Linkers are such weird pieces of software.
So intricate that they're a huge endeavor, so fundamental every developer needs one, but so obscure there's very few of them. There's more production-quality assemblers and web servers than linkers, but neither will ever work without a linker.
Such a strange corner of computer technology.
Anyone nerdy enough writes their own compiler. Lots of people have written their own compressor or archiver; it's still an area of active research.
But linkers? It's kinda a solved problem, and so uninteresting (?). But it's a very large and fiddly problem, and so hard to toy around casually.
Heck, there's way, way more people writing their own *operating system* than their own linker. Or C compiler. Or basically anything you can think of.
@icefox I don't think this is actually true Link time optimization is relatively recent and something the LLVM people have been working on.
And a lot of the limitations of C++ come from it having to be compatible with the C linker. I think things like Rust and Haskell, say, implicitly have their own linker but also use the standard system linker to link with C libraries for foreign calls.

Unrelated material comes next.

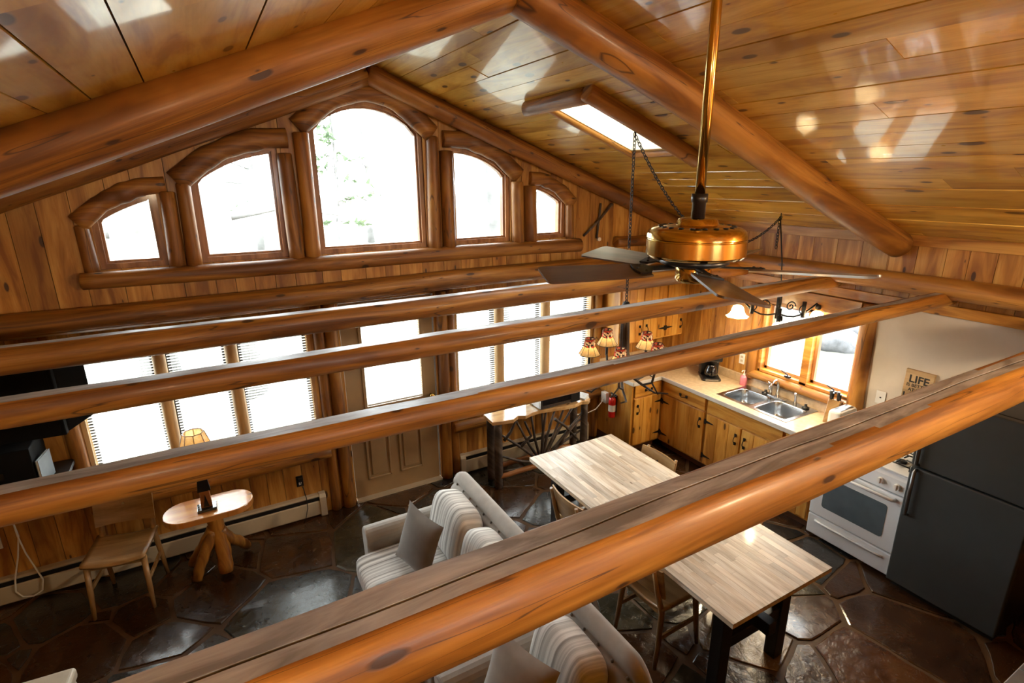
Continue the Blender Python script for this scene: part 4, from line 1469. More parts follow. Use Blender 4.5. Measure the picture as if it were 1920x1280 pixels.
def base_unit(label, P, u0, u1, depth, draw, doors, top=0.868, org=(0, 0, 0)):
    t = thing('base_cabinet', label, 'cabinet', org, 0, 'pine base cabinets')
    o = Vector(org)
    Q = lambda u, d, zz: tuple(Vector(P(u, d, zz)) - o)
    b = MB()
    b.box(u0, u1, -depth, 0.0, 0.10, top, P=Q)
    if top < 0.868:
        b.box(u0, u1, -0.04, 0.0, top, 0.868, P=Q)
    b.build('carcass', M['cab'], t)
    b = MB()
    b.box(u0 + 0.002, u1 - 0.002, -depth, -0.07, 0.0, 0.10, P=Q)
    b.build('toe_kick', M['cab_dark'], t)
    for a, c, h in draw:
        drawer(t, Q, a, c, 0.715, 0.855, h, 'drawer' if h else 'false_front')
    for a, c, hg in doors:
        cab_door(t, Q, a, c, 0.125, 0.695, hg)
    return t


base_unit('pine base cabinet under the gable window side, fire extinguisher on its flank', Pfar(4.30), 3.955, 4.395, 0.61, [(3.985, 4.385, True)], [(3.985, 4.385, 1)], org=(4.17, 4.6, 0))
base_unit('pine base cabinet in the inner kitchen corner with one drawer', Pright(4.40), 3.625, 4.30, 0.58, [(3.64, 4.235, True)], [(3.64, 4.235, 1)], org=(4.7, 3.95, 0))
base_unit('pine sink base cabinet with two doors and a blank panel', Pright(4.40), 2.725, 3.622, 0.58, [(2.74, 3.605, False)], [(3.18, 3.605, 1), (2.74, 3.165, -1)], top=0.705, org=(4.7, 3.17, 0))
base_unit('narrow pine base cabinet between the sink and the white stove', Pright(4.40), 2.405, 2.722, 0.58, [(2.42, 2.705, True)], [(2.42, 2.705, 1)], org=(4.7, 2.56, 0))

# wall cabinets
t = thing('wall_cabinet', 'pine wall cabinets with black strap hinges in the kitchen corner', 'cabinet', (4.47, 4.75, 1.24))
o = Vector((4.47, 4.75, 1.24))
Q = lambda u, d, zz: tuple(Vector((u, 4.61 - d, zz)) - o)
MB().box(3.985, 4.99, -0.30, 0.0, 1.24, 2.04, P=Q).build('carcass', M['cab'], t)
cab_door(t, Q, 4.00, 4.325, 1.26, 2.02, -1, False)
cab_door(t, Q, 4.335, 4.665, 1.26, 2.02, 1, False)
cab_door(t, Q, 4.70, 4.975, 1.26, 2.02, -1, False)

# worktop, one L-shaped piece with the sink cut-out and a raised back edge
t = thing('worktop', 'tan laminate L-shaped worktop with a pale rounded edge', 'worktop', (4.68, 3.3, 0.87))
o = Vector((4.68, 3.3, 0.87))
mb = MB()
HX0, HX1, HY0, HY1 = 4.475, 4.945, 2.795, 3.565
for a in ((3.94, 4.365, 4.27, YF), (4.365, XR, HY1, YF), (4.365, HX0, HY0, HY1), (HX1, XR, HY0, HY1), (4.365, XR, 2.40, HY0)):
    mb.box(a[0] - o.x, a[1] - o.x, a[2] - o.y, a[3] - o.y, 0.0, 0.04)
mb.build('surface', M['counter'], t)
mb = MB()
mb.box(3.94 - o.x, 4.362 - o.x, 4.262 - o.y, 4.27 - o.y, -0.004, 0.040)
mb.box(4.357 - o.x, 4.365 - o.x, 2.40 - o.y, 4.266 - o.y, -0.004, 0.040)
mb.box(3.932 - o.x, 3.94 - o.x, 4.262 - o.y, YF - o.y, -0.004, 0.040)
mb.build('front_edge', M['counter_edge'], t, bev=0.003)
mb = MB()
mb.box(XR - 0.024 - o.x, XR - o.x, 2.40 - o.y, YF - o.y, 0.04, 0.135)
mb.box(3.94 - o.x, XR - 0.024 - o.x, YF - 0.024 - o.y, YF - o.y, 0.04, 0.135)
mb.build('backsplash', M['counter'], t, bev=0.004)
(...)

@kellerfuchs @Azure iirc the thing is that some languages don't have an idea of "linker" as a separate thing. Ocaml is like this too, a think? The compiler combines things itself and there's no "separately compiled but still part of the same program" stage. The combination happens at the AST/IR level, not the object file level.
Not sure if this is correct. I think it's how Rust's link time optimization works though.
@kellerfuchs @Azure I need to code more ocaml then, I guess.
It got sorta eclipsed by C#, then F#, now Rust.
@kellerfuchs @Azure *pounces!*
Language evangelism simultaneously the most boring and most enthralling topic ever. Fortunately, I don't need to pursue it right now.
@Azure @kellerfuchs Honestly I think formal methods are The Future, I think we just have a generation or two more of stuff to learn before The Future arrives.
Hopefully I'm wrong! Even if it will mean inconveniently learning a whole new field.
@icefox @Azure You don't have to, it's just sort of like F#, without the training wheels. *runs off before you can pounce.*
More seriously, not interested in language evangelism currently.